С такой логикой естественно согласуется использование сюжетных и жанровых структур русской сказки, ощутимое и в «Брате 2», и в «Укусе ангела». Данила — это, конечно же, Иван-дурак, а Некитаев — Иван-царевич, который «уже в детстве сознавал свою высокую избранность, во младых летах сумев различить сокровенные знаки царского достоинства, от рождения растворенные в своей крови» [785] . А сказочность — это хорошо зарекомендовавшая себя и в тоталитарной культуре, и в голливудском масскульте модель создания популярных мифов.
785
Крусанов П.Укус ангела. СПб.: Амфора, 2000. С. 211. Далее ссылки на это издание даются в скобках после цитаты.

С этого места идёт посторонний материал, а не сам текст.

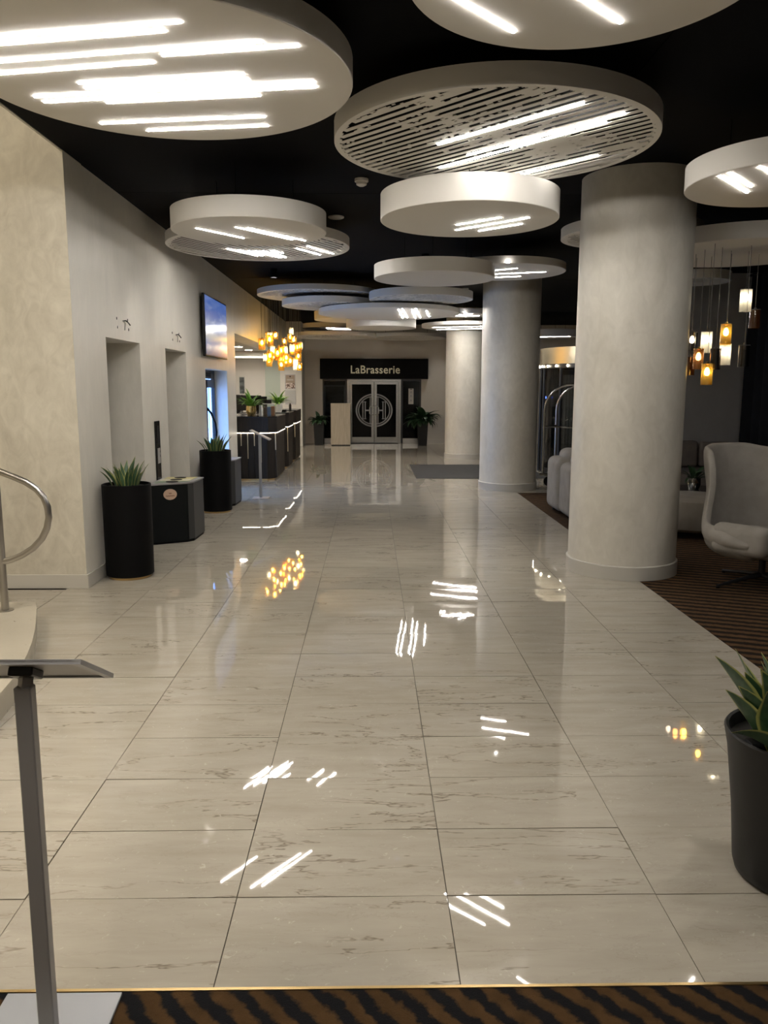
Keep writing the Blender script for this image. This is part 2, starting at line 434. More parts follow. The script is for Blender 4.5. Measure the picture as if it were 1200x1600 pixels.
# right wall, lounge partition, entrance
wr = B(); wr.box(XR, XR+.3, -4.2, 14.35, 0, H).box(XR, XR+.3, 17.65, YF+.25, 0, H).box(XR, XR+.3, 14.35, 17.65, 2.5, H)
struct(wr.build('wall_right', 'wall_grey'), 'grey right wall of the lounge and entrance', 'wall')
struct(B().box(4.95, XR, 13.0, 13.25, 0, H).build('wall_lounge', 'wall_grey'), 'grey wall behind the lounge seats', 'wall')

# reception niche
YN0, YN1, XN = 14.25, 23.0, -5.2
struct(B().box(XN-.2, XN, YN0-.2, YN1+.2, 0, 2.9).build('wall_niche_back', 'white_wall'), 'back wall of the reception office', 'wall')
struct(B().box(XN, XL-TH, YN0-.2, YN0, 0, 2.9).build('wall_niche_near', 'white_wall'), 'near wall of the reception office', 'wall')
struct(B().box(XN, -2.56, YN1, YN1+.2, 0, 2.9).build('wall_niche_end', 'wall_far'), 'taupe end wall of the reception office', 'wall')
struct(B().box(-2.56, -1.95, 22.8, YF+.25, 0, H).build('wall_pier', 'white_wall'), 'white pier holding two framed notices', 'wall')
struct(B().box(XN, XL-TH, YN0, YN1, 2.60, 2.9).build('ceiling_niche', 'white_wall'), 'white ceiling of the reception office', 'ceiling')

# round columns
def column(x, y, r, label):
    t = thing('round_column', label, 'column', (x, y, 0), 0, 'round plaster columns')
    B().lathe([(r, .0), (r, H)], 72).build('shaft', 'plaster', t, True)
    B().lathe([(r+.004, .0), (r+.016, 0), (r+.016, .118), (r+.010, .125), (r, .125)], 72, cap=False).build('plinth', 'skirting', t, True)
column(2.338, 7.238, .484, 'large round plaster column in front of the lounge, nearest of the columns')
column(2.295, 13.24, .470, 'middle round plaster column beside the grey door mat')
column(2.215, 19.02, .440, 'farthest round plaster column near the restaurant doors')

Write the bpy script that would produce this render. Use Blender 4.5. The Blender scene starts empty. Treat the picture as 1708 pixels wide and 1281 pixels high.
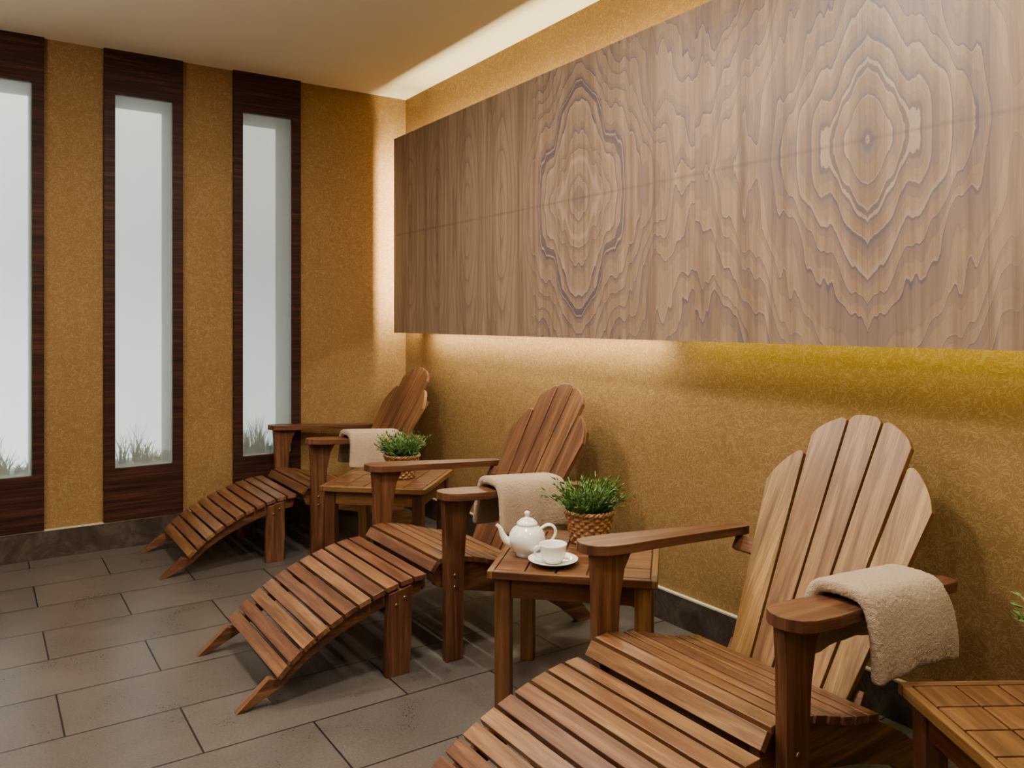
import bpy, bmesh, math, random
from mathutils import Matrix, Vector, noise
random.seed(7)
scene = bpy.context.scene
H = 1.15; W = 2.20; D = 4.468; CH = 2.515
XL = -2.4; YB = -1.7

# ---------------------------------------------------------------- node helpers
def new_mat(name):
    m = bpy.data.materials.new(name); m.use_nodes = True
    nt = m.node_tree
    b = nt.nodes['Principled BSDF']
    return m, nt, b
def N(nt, t, **kw):
    n = nt.nodes.new(t)
    for k, v in kw.items(): setattr(n, k, v)
    return n
def setin(nt, sock, v):
    if isinstance(v, bpy.types.NodeSocket): nt.links.new(v, sock)
    else: sock.default_value = v
def M_(nt, op, a, b=None, c=None):
    n = N(nt, 'ShaderNodeMath', operation=op)
    setin(nt, n.inputs[0], a)
    if b is not None: setin(nt, n.inputs[1], b)
    if c is not None: setin(nt, n.inputs[2], c)
    return n.outputs[0]
def COMB(nt, x, y, z=0.0):
    n = N(nt, 'ShaderNodeCombineXYZ')
    for i, v in enumerate((x, y, z)): setin(nt, n.inputs[i], v)
    return n.outputs[0]
def NOISE(nt, vec, scale, detail=3, rough=.5, dist=0.0):
    n = N(nt, 'ShaderNodeTexNoise')
    setin(nt, n.inputs['Vector'], vec)
    n.inputs['Scale'].default_value = scale; n.inputs['Detail'].default_value = detail
    n.inputs['Roughness'].default_value = rough; n.inputs['Distortion'].default_value = dist
    return n.outputs['Fac']
def RAMP(nt, fac, stops, interp='LINEAR'):
    n = N(nt, 'ShaderNodeValToRGB'); cr = n.color_ramp; cr.interpolation = interp
    while len(cr.elements) < len(stops): cr.elements.new(.5)
    for e, (p, c) in zip(cr.elements, stops):
        e.position = p; e.color = (*c, 1) if len(c) == 3 else c
    setin(nt, n.inputs[0], fac); return n.outputs[0]
def MIX(nt, fac, a, b, mode='MIX'):
    n = N(nt, 'ShaderNodeMix', data_type='RGBA', blend_type=mode)
    setin(nt, n.inputs[0], fac)
    setin(nt, n.inputs[6], (*a, 1) if isinstance(a, tuple) else a)
    setin(nt, n.inputs[7], (*b, 1) if isinstance(b, tuple) else b)
    return n.outputs[2]
def MAPV(nt, vec, scale):
    n = N(nt, 'ShaderNodeMapping'); setin(nt, n.inputs[0], vec)
    n.inputs['Scale'].default_value = scale; return n.outputs[0]
def MR(nt, v, a, b_, c, d, smooth=False):
    n = N(nt, 'ShaderNodeMapRange')
    if smooth: n.interpolation_type = 'SMOOTHSTEP'
    setin(nt, n.inputs[0], v)
    for i, q in enumerate((a, b_, c, d)): n.inputs[i+1].default_value = q
    return n.outputs[0]
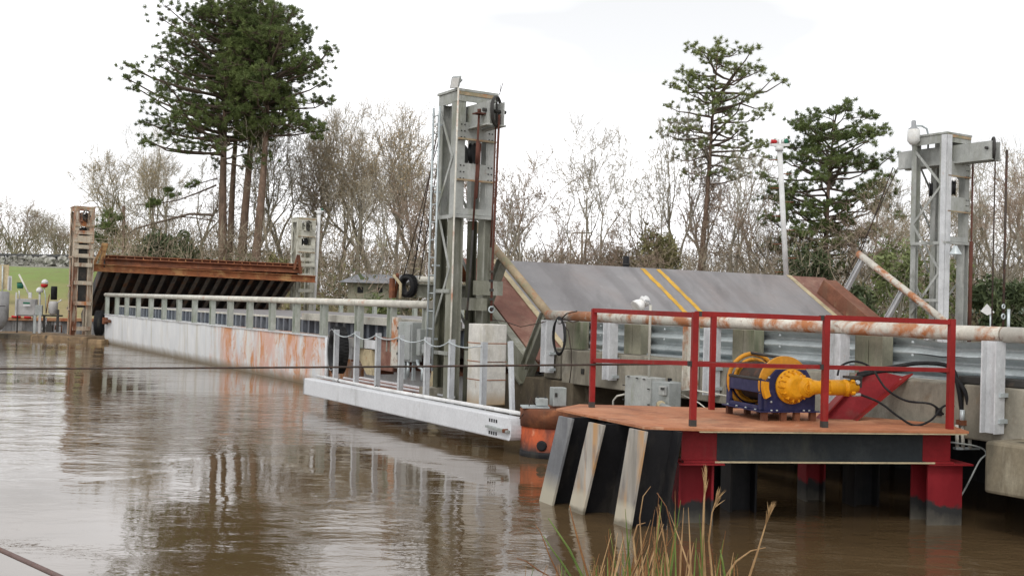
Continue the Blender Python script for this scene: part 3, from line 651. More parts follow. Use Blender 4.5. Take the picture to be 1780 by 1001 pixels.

Лукавство этого постмодернизма весьма точно определил Даниил Дондурей:
Ошеломительный прием: националистические и расистские инъекции вкалываются публике не аккуратно и хоть как-нибудь мотивированно, а наоборот, отвязно, настолько поверх любых приличий, что воспитанное идеалами советской власти сознание просто отказывается это воспринимать всерьез. Где же это видано, чтобы в заснеженных просторах России негров ненавидеть? Да прикол все это все, стеб, качественный аттракцион для российских поклонников фанты и пепси-колы. <…> Комедия — тем более, как некоторые считают, черная — никогда не строится на мировоззренческих, а [основана] на совсем других мифологемах. Так что жанровый ларчик «Брата-2» с секретом. Под беспроигрышным прикрытием комедии здесь идет специальная и очень содержательная игра в ценностные поддавки [786] .
786
Дондурей Д.«Вы гангстеры?» — «Нет, мы русские» // Искусство кино. 2000. № 11. С. 69–70. В. Матизен упрекает Дондурея и меня (в связи с рецензией на фильм в том же номере «Искусства кино») в том, что мы якобы не уловили «тонкий юмор» фильма и приняли высказывания героев за чистую монету. Лично мне адресован следующий упрек: «Марк Липовецкий подсчитал количество „плохих“ и „хороших“ героев фильма из разных расовых и социальных слоев, обнаружил, что все черные (кроме одной женщины), все украинцы и все евреи (в единственном числе) — плохие, все богатые белые (числом два) — плохие, тогда как все бедные белые — хорошие. Отсюда он по индукции заключил, что продюсер Сельянов и режиссер Балабанов — расисты, коммунисты и антисемиты, забыв добавить, что они же — феминисты (ибо не нашли ни одной плохой женщины) и антитаксисты (раз с неприязнью отнеслись к обоим водителям такси, нашему и американскому)». Насчет «феминизма» авторов «Брата 2» я уже писал, что героиням фильма отведены только две роли: сексуальной игрушки (российская поп-дива и американская телеведущая) или спасаемой жертвы (Даша), а насчет остального позволю себе ответить: в своих выводах я следовал за авторами фильма, которые населили его многочисленными героями, ничем, кроме национального или расового определения, не охарактеризованными. Как прикажете говорить о герое, о котором авторы, кроме того, что он подлец и негодяй, добавляют только то, что он белый или черный, русский или американец, еврей или украинец? Как замечает М. Рыклин, «все герои фильма — что вообще характерно для пропагандистских фильмов советского и нацистского периодов — персонифицируют не только самих себя, но и целые народы или большие слои общества» ( Рыклин М.Преступления ради братства // Рыклин М. Время диагноза. С. 159).